Handwritten along the margins of the Advanced Potion Making textbook, the notes from the Half-Blood Prince help make Harry even more of a star in Slughorn’s (Jim Broadbent) class, which plays perfectly into the plans of Professor Dumbledore (Michael Gambon). He knew the Potions professor
would try to “collect” Harry and bluntly tells Harry to let him. Gambon explains, “Dumbledore knows Slughorn is hiding some important information about the young Tom Riddle, but he needs Harry to get him to reveal it.”
Dumbledore believes that the key to Lord Voldemort’s defeat lies in his past; therefore he has been gathering any memories he can of Tom Riddle, trying to glean when and how Riddle gained the knowledge that enabled him to become, as he says, “the most dangerous Dark Wizard of all time.” Each memory he procures is carefully labeled and stored in a glass vial, including his own earliest recollections.
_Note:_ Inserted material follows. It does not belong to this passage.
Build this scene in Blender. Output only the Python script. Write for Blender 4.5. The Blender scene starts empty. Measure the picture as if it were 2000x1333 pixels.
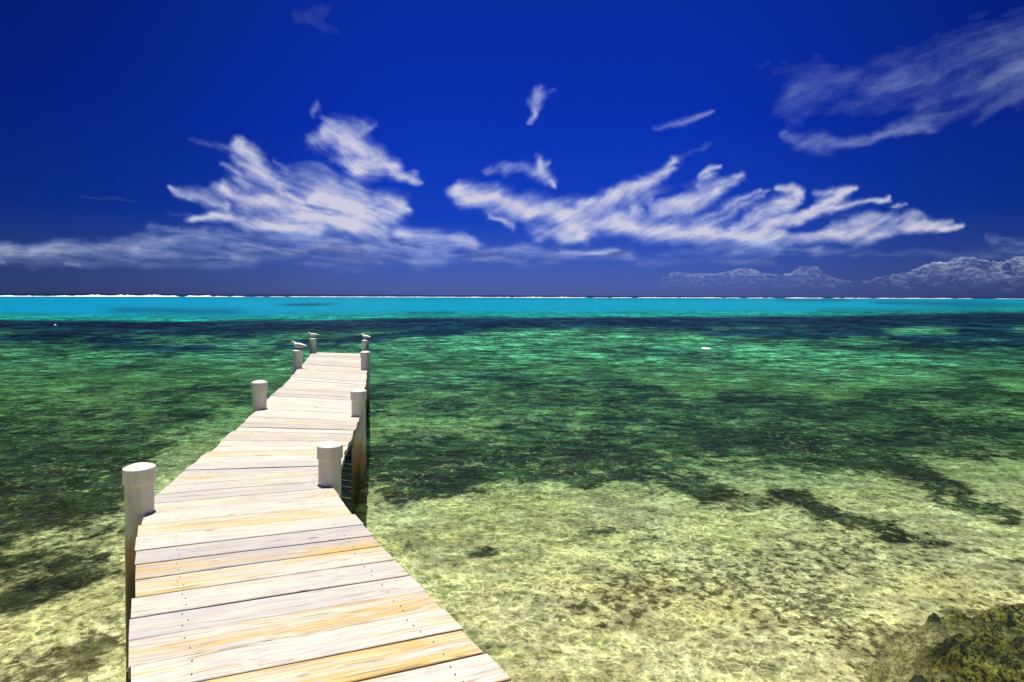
import bpy, bmesh, math, random
import numpy as np
from mathutils import Matrix, Vector

random.seed(7)
rng = np.random.default_rng(11)
SC = bpy.context.scene
COL = SC.collection

# ------------------------------------------------------------------ camera
DECK = 0.90            # top of the deck above the water (m)
CAM_H = DECK + 1.60
F = 1204.0             # focal length in photo pixels (2000 wide)
PITCH = math.radians(1.2)
ROLL = math.radians(0.26)
CX, CY = 1000.0, 602.7
cam_d = bpy.data.cameras.new("camera")
cam_d.sensor_width = 36.0
cam_d.lens = F * 36.0 / 2000.0
cam_d.shift_y = -(666.5 - CY) / 2000.0
cam_d.clip_start = 0.05
cam_d.clip_end = 400000.0
cam = bpy.data.objects.new("camera", cam_d)
COL.objects.link(cam)
M3 = Matrix.Rotation(math.radians(90) - PITCH, 3, 'X') @ Matrix.Rotation(ROLL, 3, 'Z')
cam.matrix_world = Matrix.Translation((0, 0, CAM_H)) @ M3.to_4x4()
SC.camera = cam
M3n = np.array(M3)

def ray(px, py):
    return M3 @ Vector(((px - CX) / F, -(py - CY) / F, -1.0))

def at_z(px, py, z):
    d = ray(px, py)
    t = (z - CAM_H) / d.z
    return Vector((d.x * t, d.y * t, z))

def at_y(px, py, y):
    d = ray(px, py)
    t = y / d.y
    return Vector((d.x * t, y, CAM_H + d.z * t))

def project(X, Y, Z):
    P = np.stack([X, Y, Z - CAM_H], -1) @ M3n          # world -> camera axes
    w = np.maximum(-P[..., 2], 1e-3)
    return CX + F * P[..., 0] / w, CY - F * P[..., 1] / w

# ------------------------------------------------------------------ light
SUN_DIR = Vector((-0.05, 0.10, 1.0)).normalized()
sun_d = bpy.data.lights.new("sun", 'SUN')
sun_d.energy = 5.0
sun_d.angle = math.radians(0.53)
sun_d.color = (1.0, 0.945, 0.85)
sun = bpy.data.objects.new("sun", sun_d)
sun.rotation_euler = SUN_DIR.to_track_quat('Z', 'Y').to_euler()
sun.location = (0, 0, 30)
COL.objects.link(sun)

W = bpy.data.worlds.new("World")
SC.world = W
W.use_nodes = True
nt = W.node_tree
nt.nodes.clear()
sky = nt.nodes.new('ShaderNodeTexSky')
sky.sky_type = 'NISHITA'
sky.sun_disc = False
sky.sun_elevation = math.asin(SUN_DIR.z)
sky.sun_rotation = math.atan2(SUN_DIR.x, SUN_DIR.y)
sky.air_density = 1.0
sky.dust_density = 0.3
sky.ozone_density = 3.0
tc = nt.nodes.new('ShaderNodeTexCoord')
sep = nt.nodes.new('ShaderNodeSeparateXYZ')
nt.links.new(tc.outputs['Generated'], sep.inputs[0])
ramp = nt.nodes.new('ShaderNodeValToRGB')
# a polarising filter: it darkens and saturates the blue more the higher one looks
cr = ramp.color_ramp
cr.elements[0].position = 0.0
cr.elements[0].color = (0.056, 0.088, 0.36, 1)
cr.elements[1].position = 1.0
cr.elements[1].color = (0.16, 0.20, 0.34, 1)
for p, c in ((0.05, (0.042, 0.074, 0.33)), (0.12, (0.010, 0.050, 0.34)), (0.25, (0.0065, 0.044, 0.37)),
             (0.42, (0.008, 0.046, 0.34)), (0.60, (0.04, 0.08, 0.3))):
    e = cr.elements.new(p)
    e.color = c + (1,)
nt.links.new(sep.outputs['Z'], ramp.inputs[0])
mul = nt.nodes.new('ShaderNodeMix')
mul.data_type = 'RGBA'
mul.blend_type = 'MULTIPLY'
mul.inputs[0].default_value = 1.0
nt.links.new(sky.outputs[0], mul.inputs[6])
nt.links.new(ramp.outputs[0], mul.inputs[7])
def wm(op, a, b=None, c=None):
    nd = nt.nodes.new('ShaderNodeMath'); nd.operation = op
    for k_, q_ in enumerate((a, b, c)):
        if q_ is None: continue
        if isinstance(q_, bpy.types.NodeSocket): nt.links.new(q_, nd.inputs[k_])
        else: nd.inputs[k_].default_value = q_
    return nd.outputs[0]
side = wm('ABSOLUTE', wm('SUBTRACT', sep.outputs['X'], 0.04))      # the filter bites hardest away from this bearing
fall = nt.nodes.new('ShaderNodeMapRange'); fall.interpolation_type = 'SMOOTHSTEP'
nt.links.new(side, fall.inputs[0])
for k_, q_ in enumerate((.15, .72, 1.05, .45)): fall.inputs[k_ + 1].default_value = q_
pol = nt.nodes.new('ShaderNodeVectorMath'); pol.operation = 'SCALE'
nt.links.new(mul.outputs[2], pol.inputs[0]); nt.links.new(fall.outputs[0], pol.inputs['Scale'])
bg = nt.nodes.new('ShaderNodeBackground')
bg.inputs[1].default_value = 0.138
out = nt.nodes.new('ShaderNodeOutputWorld')
nt.links.new(pol.outputs[0], bg.inputs[0])
nt.links.new(bg.outputs[0], out.inputs[0])

SC.view_settings.view_transform = 'Standard'
SC.view_settings.look = 'None'
SC.view_settings.exposure = 0.6
SC.view_settings.gamma = 1.0
SC.render.engine = 'CYCLES'
SC.cycles.transparent_max_bounces = 24

# ------------------------------------------------------------------ helpers
class NT:
    """small wrapper for building node trees"""
    def __init__(self, name):
        self.m = bpy.data.materials.new(name)
        self.m.use_nodes = True
        self.t = self.m.node_tree
        self.t.nodes.clear()
        self.o = self.n('ShaderNodeOutputMaterial')
    def n(self, kind, **kw):
        nd = self.t.nodes.new(kind)
        for k, v in kw.items():
            setattr(nd, k, v)
        return nd
    def put(self, sock, v):
        if isinstance(v, bpy.types.NodeSocket):
            self.t.links.new(v, sock)
        elif v is not None:
            if hasattr(sock, 'default_value'):
                if isinstance(v, (tuple, list)) and len(v) == 3 and len(sock.default_value) == 4:
                    v = tuple(v) + (1,)
                sock.default_value = v
    def math(self, op, a, b=None, c=None, clamp=False):
        nd = self.n('ShaderNodeMath', operation=op, use_clamp=clamp)
        self.put(nd.inputs[0], a)
        if b is not None: self.put(nd.inputs[1], b)
        if c is not None: self.put(nd.inputs[2], c)
        return nd.outputs[0]
    def mix(self, f, a, b, mode='MIX'):
        nd = self.n('ShaderNodeMix', data_type='RGBA', blend_type=mode)
        self.put(nd.inputs[0], f); self.put(nd.inputs[6], a); self.put(nd.inputs[7], b)
        return nd.outputs[2]
    def maprange(self, v, a, b, c=0.0, d=1.0, smooth=True):
        nd = self.n('ShaderNodeMapRange', interpolation_type='SMOOTHSTEP' if smooth else 'LINEAR')
        self.put(nd.inputs[0], v)
        for i, q in enumerate((a, b, c, d)): self.put(nd.inputs[i + 1], q)
        return nd.outputs[0]
    def noise(self, vec, scale, detail=4, rough=0.55, dist=0.0):
        nd = self.n('ShaderNodeTexNoise')
        self.put(nd.inputs['Vector'], vec)
        nd.inputs['Scale'].default_value = scale
        nd.inputs['Detail'].default_value = detail
        nd.inputs['Roughness'].default_value = rough
        nd.inputs['Distortion'].default_value = dist
        return nd
    def mapping(self, vec, scale=(1, 1, 1), rot=(0, 0, 0), loc=(0, 0, 0)):
        nd = self.n('ShaderNodeMapping')
        self.put(nd.inputs[0], vec)
        nd.inputs['Scale'].default_value = scale
        nd.inputs['Rotation'].default_value = rot
        self.put(nd.inputs['Location'], loc)
        return nd.outputs[0]
    def vadd(self, a, b, op='ADD'):
        nd = self.n('ShaderNodeVectorMath', operation=op)
        self.put(nd.inputs[0], a); self.put(nd.inputs[1], b)
        return nd.outputs[0]
    def vscale(self, a, s):
        nd = self.n('ShaderNodeVectorMath', operation='SCALE')
        self.put(nd.inputs[0], a); self.put(nd.inputs['Scale'], s)
        return nd.outputs[0]
    def bump(self, h, strength=0.5, dist=0.02):
        nd = self.n('ShaderNodeBump')
        self.put(nd.inputs['Height'], h)
        nd.inputs['Strength'].default_value = strength
        nd.inputs['Distance'].default_value = dist
        return nd.outputs[0]
    def attr(self, name, out='Fac'):
        return self.n('ShaderNodeAttribute', attribute_name=name).outputs[out]
    def principled(self, col, rough=0.6, spec=0.5, normal=None, **kw):
        nd = self.n('ShaderNodeBsdfPrincipled')
        self.put(nd.inputs['Base Color'], col)
        self.put(nd.inputs['Roughness'], rough)
        self.put(nd.inputs['Specular IOR Level'], spec)
        if normal is not None: self.put(nd.inputs['Normal'], normal)
        for k, v in kw.items(): self.put(nd.inputs[k], v)
        return nd.outputs[0]
    def out(self, s):
        self.t.links.new(s, self.o.inputs[0])
        return self.m

def tag(o, label=None, cat=None, group=None, kind=None):
    if label: o['label'] = label
    if cat: o['category'] = cat
    if group: o['group'] = group
    if kind: o['kind'] = kind
    return o

def link(name, me, mat=None, parent=None, smooth=False):
    o = bpy.data.objects.new(name, me)
    COL.objects.link(o)
    if mat is not None:
        for m in (mat if isinstance(mat, (list, tuple)) else [mat]):
            me.materials.append(m)
    if parent is not None: o.parent = parent
    if smooth:
        me.polygons.foreach_set('use_smooth', [True] * len(me.polygons))
    return o

def from_bm(name, bm, mat=None, parent=None, smooth=False):
    me = bpy.data.meshes.new(name)
    bm.normal_update()
    bm.to_mesh(me); bm.free()
    return link(name, me, mat, parent, smooth)

def empty(name, loc=(0, 0, 0)):
    o = bpy.data.objects.new(name, None)
    o.location = loc
    o.empty_display_size = 0.2
    COL.objects.link(o)
    return o

def grid_mesh(name, V, nr, nc, keep=None, wrap=False):
    """V: (nr*nc,3); quads of a grid; keep = boolean per vertex"""
    r = np.arange(nr - 1)[:, None]
    c = np.arange(nc if wrap else nc - 1)[None, :]
    c2 = (c + 1) % nc
    q = np.stack([r * nc + c, r * nc + c2, (r + 1) * nc + c2, (r + 1) * nc + c], -1).reshape(-1, 4)
    idx = None
    if keep is not None:
        q = q[keep[q].any(1)]
        used = np.unique(q)
        remap = np.full(len(V), -1); remap[used] = np.arange(len(used))
        q = remap[q]; V = V[used]; idx = used
    me = bpy.data.meshes.new(name)
    me.vertices.add(len(V)); me.vertices.foreach_set('co', V.astype(np.float32).ravel())
    me.loops.add(q.size); me.loops.foreach_set('vertex_index', q.astype(np.int32).ravel())
    me.polygons.add(len(q))
    me.polygons.foreach_set('loop_start', np.arange(0, q.size, 4, dtype=np.int32))
    me.polygons.foreach_set('loop_total', np.full(len(q), 4, dtype=np.int32))
    me.update(calc_edges=True)
    return me, idx

def add_attr(me, name, data, kind='FLOAT'):
    a = me.attributes.new(name, kind, 'POINT')
    if kind == 'FLOAT':
        a.data.foreach_set('value', data.astype(np.float32).ravel())
    else:
        a.data.foreach_set('color', data.astype(np.float32).ravel())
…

Taking one out, he pours the contents into a floating Pensieve and shows Harry his first memory of Tom Riddle as a mere child.
“This represents a real progression for Harry as a character,” Yates observes. “Harry is fighting a war so when Dumbledore tells him that, with this memory, they could defeat Voldemort, that’s all he needs to know. Killing Voldemort is what primarily drives Harry, so Slughorn becomes just a means to an end. It is a definite departure to see Harry Potter working this guy to get what he wants.”
The objective to find and, hopefully, destroy the source of Voldemort’s immortality and power sends Harry and Dumbledore on a perilous journey to an isolated cave set deep within a windswept cliff.
Within the recesses of the cave, Harry and Dumbledore face terrible dangers as, for the first time, Harry is forced by Dumbledore to take control. Radcliffe states, “When Dumbledore takes Harry on this mission, it is sort of a rite of passage. He is initiating Harry into what he is ultimately going to have to do. This is the beginning of the story of defeating Voldemort, and Harry would never shirk that responsibility.”
And, whether or not they succeed, new and even more terrible threats await them at Hogwarts.
Producer David Heyman reflects, “There is a line in the film where Dumbledore says, ‘Once again, I must ask too much of you, Harry.’ Does he feel guilt? I don’t know if he feels guilt, but he knows that Harry is growing up, and I think this is all part of the education of Harry Potter. Dumbledore knows that ultimately Harry is going to be the one who has to face Voldemort, and in introducing him to Slughorn and exposing him to some of Voldemort’s history and taking him on the journey that he does, he is preparing Harry for the final battle that lies ahead.”
Opening across the Philippines on July 16, “Harry Potter and the Half-Blood Prince” is distributed by Warner Bros. Pictures, a Warner Entertainment Company.